Not doing anything, all actions, experiences, thoughts can still arise... spontaneously in its own occord, its essence is the same intelligence beating your heart and growing your nails... the 'self' has no relevance or power at all to the entire natural functioning of the universe, because there never was a 'self' in the first place.
We are that luminously intelligent universe in its entirety and the universe is now typing the message on the forum.
Originally posted by _wanderer_:
Perhaps I should have been clearer in my earlier post to avoid confusion. Also I think this might not have been the most appropriate topic for that post. My post was not meant to be a comment on the above article or on Dzogchen and does not come from a Dzogchen perspective or teaching.
I also agree that those interested in practicing Dzogchen should seek proper teachers.
Originally posted by _wanderer_:Even in e-sangha, some masters have ordered for the Dzogchen forum to be closed.
kind of think of it, it has been taken out for quite a while already.
http://www.lioncity.net/buddhism/index.php?showforum=118
here's a quote from one of the moderator:
DO NOT ATTEMPT TO PRACTICE DZOGCHEN AFTER READING A BOOK OR TWO.
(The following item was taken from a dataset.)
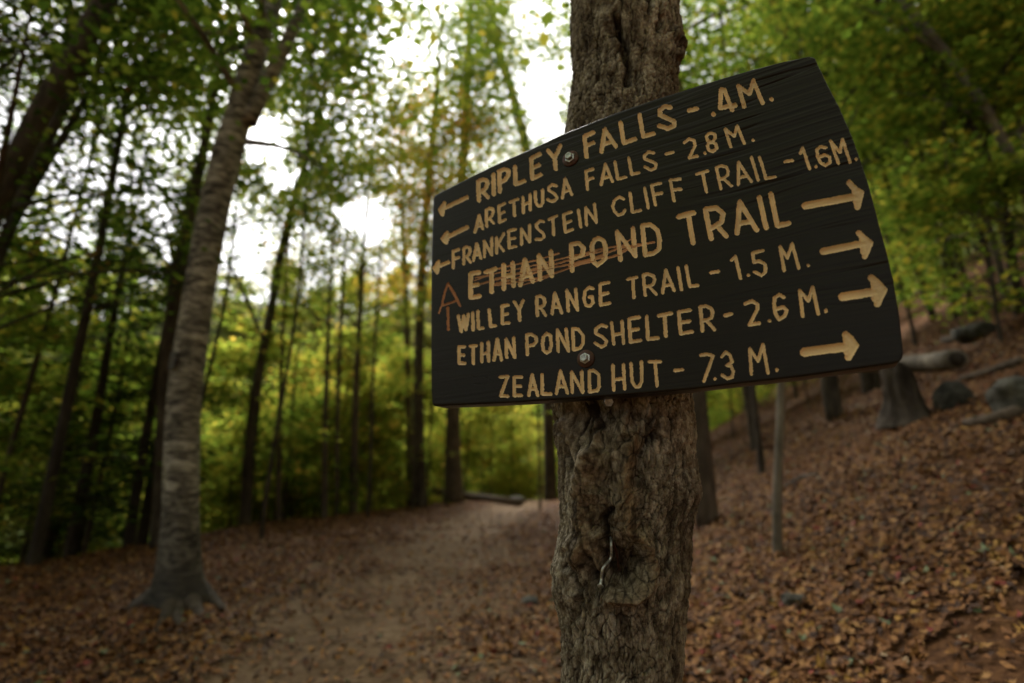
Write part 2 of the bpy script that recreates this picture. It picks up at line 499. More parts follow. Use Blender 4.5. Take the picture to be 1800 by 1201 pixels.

Originally posted by An Eternal Now:Perhaps I should have been clearer in my earlier post to avoid confusion. Also I think this might not have been the most appropriate topic for that post. My post was not meant to be a comment on the above article or on Dzogchen and does not come from a Dzogchen perspective or teaching.
I also agree that those interested in practicing Dzogchen should seek proper teachers.
Yup it's good to be clear about that. Cos we wouldn't want to mislead people.
Actually since you have shown so much interest in Dzogchen, you should really attend the Dzogchen teachers' teachings. Next year Garchen Rinpoche is likely to come and teach Dzogchen, maybe you can consider attending it.
Originally posted by sinweiy:kind of think of it, it has been taken out for quite a while already.
http://www.lioncity.net/buddhism/index.php?showforum=118here's a quote from one of the moderator:
QUOTE(pink_trike @ Aug 9 2008, 09:27 AM)
Yes it was taken out because one of the Dzogchen masters called for it to be closed.